Liturgical Prayer and Action

We all stand

 

Priest says:  The Lord be with you.

We say:  And with your spirit.

Priest says:  Lift up your hearts.   

We say:  We lift them up to the Lord.

Priest says:  Let us give thanks to the Lord our God.   

We say:  It is right and just.

 

Origin and Meaning

“The Lord be with you” and “with your spirit” is the same respective greeting and response that is used at the beginning of the mass.

“Lift up your hearts” is a call for us to leave our earthly worries behind and offer it to God in this very special moment.

 

Let us give thanks to the Lord our God.

Trials and Discipline

There are plenty of things that we can thank God for – his creations, his redemptive work, his continued guidance in our life and of things to come our way because God is our past, present and future.

 

“Let us give thanks” is a phrase that can be found in two Chapters: Jdt 8 and Letters to the Heb 12.

 

It is initially not a very easy reading because we are asked to give thanks not only for the blessings we receive -- but also for the trials, discipline and punishment that the Lord our God send our way. But when we reflect about it, discipline and trials are meant to transform us into something better and even holy – for God is also our Father and we are his children.

 

In Heb 12:5-6, it was said;

“My child, do not regard lightly the discipline of the Lord or lose heart when you are punished by him; for the Lord disciplines those whom he loves and chastises every child whom he accepts.”

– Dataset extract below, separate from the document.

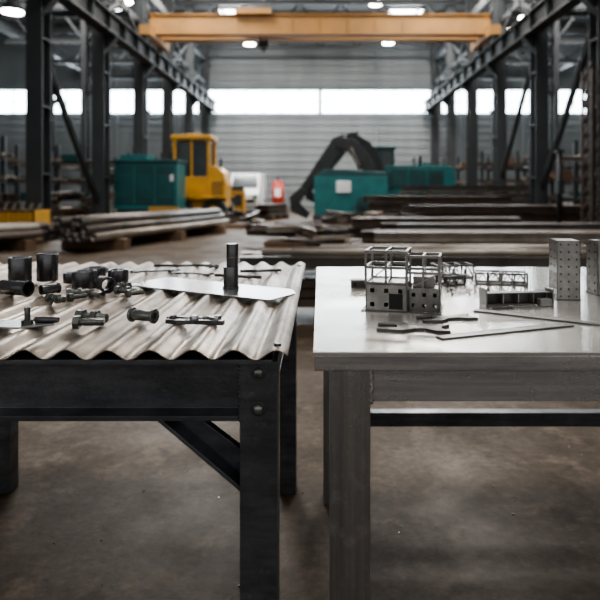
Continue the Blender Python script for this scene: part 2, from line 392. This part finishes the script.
armpoly(b,[(-1.7,1.25),(-2.1,0.9),(-2.05,0.4),(-1.5,0.15),(-1.4,0.35),(-1.75,0.7),(-1.5,1.05)],-0.4,0.8,'black')
b.cyl((0.35,-0.25,1.85),(0.0,-0.25,2.6),0.07,'stock')
b.done('hydraulic_arm_unit',bevel=0.015,loc=(1.05,21.0,0))
b=MB()
for x in(-0.6,0.6):
    for y in(-1.2,1.2): b.cyl((x-0.1,y,0.33),(x+0.1,y,0.33),0.33,'black')
b.poly([(-0.7,-1.9,0.4),(-0.7,-1.95,0.95),(-0.7,-1.3,1.25),(-0.7,-0.9,1.95),(-0.7,2.0,2.0),(-0.7,2.0,0.4)],(1.4,0,0),'white')
b.poly([(-0.62,-1.34,1.28),(0.62,-1.34,1.28),(0.55,-0.96,1.9),(-0.55,-0.96,1.9)],(0,-0.03,-0.0),'glass')
b.box((0,-1.96,0.62),(1.1,0.04,0.16),'black')
for x in(-0.55,0.55): b.box((x,-1.97,0.82),(0.22,0.04,0.12),'glass')
b.done('delivery_van',bevel=0.03,loc=(-3.6,30,0))
b=MB(); b.cyl((0,0,0.15),(0,0,1.5),0.32,'red');b.ball((0,0,1.5),0.32,'red',(1,1,0.5));b.cyl((0,0,1.65),(0,0,1.85),0.07,'struct')
for a in range(3): b.box((0.25*math.cos(a*2.1),0.25*math.sin(a*2.1),0.1),(0.08,0.08,0.2),'struct')
b.box((0,-0.32,1.0),(0.3,0.04,0.4),'white')
b.done('pressure_tank',loc=(-2.2,31.5,0))
b=MB(); b.box((0,0,0.55),(0.7,0.6,1.1),'yellow');b.box((0,-0.31,0.7),(0.5,0.03,0.5),'struct');b.box((0,0,1.2),(0.6,0.5,0.2),'struct')
b.done('welding_unit',bevel=0.02,loc=(-3.6,26,0))

# ---------------------------------------------------------------- stock material
def pipes(name,p0,p1,n,rows,r,k='stock'):
    b=MB();p0=Vector(p0);p1=Vector(p1);d=(p1-p0).normalized();s=d.cross(Vector((0,0,1)))
    for t in(0.12,0.5,0.88):
        c=p0+(p1-p0)*t
        b.beam(c-s*(n*r+0.15)+Vector((0,0,0.1)),c+s*(n*r+0.15)+Vector((0,0,0.1)),0.2,0.2,'wood')
    for j in range(rows):
        for i in range(n-j):
            o=s*((i-(n-j-1)/2)*2*r*1.01)+Vector((0,0,0.2+r+j*r*1.74));e=random.uniform(-0.25,0.25)*d
            b.cyl(p0+o+e,p1+o+e,r,k if random.random()<0.7 else 'stockl',seg=16,ri=r*0.82)
    return b.done(name)
pipes('pipe_bundle',(-4.55,11.0,0),(-3.0,16.6,0),7,3,0.08)
pipes('pipe_bundle',(-7.4,9.3,0),(-5.7,11.9,0),5,2,0.08,'rust')
def beams(name,cx,cy,L,n,rows,k,w=0.16,h=0.2,rz=0.0,k2='stock'):
    b=MB()
    for t in(-0.38,0,0.38): b.box((t*L,0,0.08),(0.18,n*w*1.15+0.1,0.16),'wood')
    for j in range(rows):
        for i in range(n):
            if j==rows-1 and random.random()<0.25: continue
            y=(i-(n-1)/2)*w*1.12;z=0.16+h/2+j*(h+0.03);e=random.uniform(-0.06,0.06)*L
            kk=random.choice([k,k,k,k2,k2,'stockl'])
            b.ibeam((-L/2+e,y,z),(L/2+e,y,z),w,h,0.02,kk)
        if j<rows-1:
            for t in(-0.3,0.3): b.box((t*L,0,0.16+(j+1)*(h+0.03)-0.015),(0.06,n*w*1.12,0.03),'wood')
    return b.done(name,loc=(cx,cy,0),rz=rz)
beams('steel_beam_stack',2.7,8.0,5.4,5,1,'rust',rz=0.02,h=0.12)
beams('steel_beam_stack',3.6,9.6,5.6,5,2,'stock',rz=-0.03,k2='rust',h=0.15)
beams('steel_beam_stack',3.7,11.2,5.0,5,2,'rust',rz=0.02,k2='stock',h=0.17)
beams('steel_beam_stack',2.4,12.9,3.6,4,2,'rust',rz=0.05,h=0.18)
beams('steel_beam_stack',5.0,14.9,5.4,5,3,'rust',rz=0.03,h=0.18)
beams('steel_beam_stack',3.4,17.4,3.8,5,4,'rust',rz=-0.05,h=0.18)
beams('steel_beam_stack',4.8,19.6,4.0,4,5,'stock',rz=0.04)
beams('steel_beam_stack',-8.9,9.2,1.6,4,2,'stock',rz=0.1)
beams('steel_beam_stack',-9.6,14.6,4.0,5,4,'rust',rz=0.1)
beams('steel_beam_stack',9.6,13.0,4.5,5,4,'rust',rz=-0.1)
beams('steel_beam_stack',9.4,9.2,4.0,5,3,'rust',rz=0.05)
beams('steel_beam_stack',-1.9,23.5,2.2,4,2,'rust',rz=1.3)
def scrap(cx,cy,sx,sy,n,h):
    b=MB()
    b.box((0,0,0.04),(sx*1.1,sy*1.1,0.08),'wood')
    for i in range(n):
        x=random.uniform(-sx/2,sx/2);y=random.uniform(-sy/2,sy/2);L=random.uniform(0.4,1.3);a=random.uniform(-0.6,0.6)+(1.57 if random.random()<0.25 else 0)
        z=0.14+h*random.random()*(1-abs(x)/sx);t=random.uniform(-0.12,0.12)
        d=Vector((math.cos(a),math.sin(a),t))*L/2;c=Vector((x,y,z+0.05))
        k=random.choice(['rust','stock','stock','stockl','wood','rust','struct'])
        q=random.random()
        if q<0.4:b.ibeam(c-d,c+d,0.1,0.12,0.015,k)
        elif q<0.7:b.cyl(c-d,c+d,0.05,k,seg=12,ri=0.04)
        else:b.beam(c-d,c+d,0.3,0.03,k)
    return b.done('scrap_pile',loc=(cx,cy,0))
scrap(-0.3,12.6,1.5,1.0,22,0.3);scrap(1.2,16.4,1.8,1.0,30,0.45);scrap(7.9,11.4,1.4,1.0,30,0.5);scrap(8.6,16.0,2,1.2,40,0.8)
scrap(-8.1,12.0,1.2,0.8,30,0.5);scrap(-2.6,18.5,1.2,1,16,0.3);scrap(-8.2,19.4,2.0,1.0,40,1.0);scrap(8.6,22.6,2.0,1.0,40,1.0)
b=MB()
for x in(-0.45,0,0.45): b.box((x,0,0.05),(0.1,0.7,0.1),'wood')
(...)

Furthermore, “discipline always seems painful rather than pleasant at the time, but later it yields the peaceful fruit of righteousness to those who have been trained by it” (Heb 12:11).

 

As Judith told the elders who are speaking harsh words against God for their suffering against the enemies ;

“In spite of everything let us give thanks to the Lord our God, who is putting us to the test as he did our ancestors” (Jdt 8:25).

 

Perhaps we can all relate on this passages because trials, discipline and even punishment is part of life although some may get more than the others. When we look at Christ, he had to go through trials after trials and he even accepted suffering for the sake of our salvation. In spite of all that he has suffered, he sought peace and forgiveness with everyone.

Discipline, Trials, Peace and thanking God were part of the journey taken by the apostles who followed Christ. They are the gold standard on how we should see trials, discipline and even punishment.